I understand something about taking care of myself, taking care of others. So I take it seriously. And it hurts me in the summer to see how much food, how much work is done, how much effort goes into making all the food that goes into the compost. But I don't know what to do. But if, you know, people who are here in the summer are interested, you know, you'll study it. You'll take on that study of not knowing what to do and what is the way. How do I use my body? How do I use my eyes? You can see it going out to the compost. It's not hidden. It's not hidden. And my fourth category

[34:46]

in the Tenzo Kyokan is let things come and abide in your heart. Let your heart return and abide in things. This is like saying let problems come and abide in your heart. Let your heart return and abide in the problems. Because we're often trying to set up a place where I don't have to relate to things. And it's nice to hang out there for a bit. But when you simplify and you have silence and then you can observe and study things more carefully, inner things, the inner world, the message blowing in the breeze, blowing like the breeze. But for the cook, you know, you let things come and into your heart.

[35:49]

Then how do you respond from your heart? You let your heart go out to things. And this is different than your head. Your head tries to figure out how can I do this so that everybody likes me, so that nobody criticizes me, so that I'm doing what I'm supposed to be doing. So the fifth category in Dogon is don't see with ordinary eyes and don't think with ordinary mind. How do you use your awareness? You know, it's such a gift, our awareness. We can treat something as being precious and then it's precious. We can give our awareness to something

[36:56]

and it's such a huge gift, you know, to feelings, to thoughts, to sensations. We give our awareness and it gives life. Our awareness gives life to things. And then something, you know, by the gift of our awareness, we're seen. We see and are seen. We're met. Things meet us.
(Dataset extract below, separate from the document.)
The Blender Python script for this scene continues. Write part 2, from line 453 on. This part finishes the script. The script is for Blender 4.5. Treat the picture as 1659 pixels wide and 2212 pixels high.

People meet us. So I don't want to talk too long but I'd like to also tell you a couple lines of Rumi poetry. Excuse me for not having more Zen. But you know, you're probably getting enough of Nagarjuna and things, you know. We turn for the rest of the week and things.

[37:57]

You know, we can all be making, you know, various assessments, how well I'm doing, how well I'm doing compared to others. Am I getting it? Am I not getting it? What would indicate that? Do people like me? Do they not like me? Do they see me? Do they not see me? Why don't they appreciate me more? Anyway, Rumi says, just to be held by the ocean is a great piece of luck. Just to be held by the ocean is a great piece of luck. Just to be held by the ocean

[39:15]

It's a total awakening. A total waking up. Just to be held by the ocean is a great piece of luck. It's a total waking up. Feel the motions of tenderness. Feel the motions of tenderness, the buoyancy. Feel the motions of tenderness, the buoyancy. The practice period is like this, you know, we're part of the great ocean of all of us studying, practicing, sitting together. It's very, you know, remarkable.

[40:18]

Just to be held by the ocean is a great piece of luck. So you can feel the, you can feel the motions of tenderness. The buoyancy. Suzuki Roshi called it soft mind. Let your mind be soft. Let your body be soft. And I, working in the kitchen, I was suggesting let your hands be soft. When you are telling your hands what to do, they will be hard. When you're allowing your hands to be hands and receiving

[41:22]

with your hands, they'll be soft. Thank you.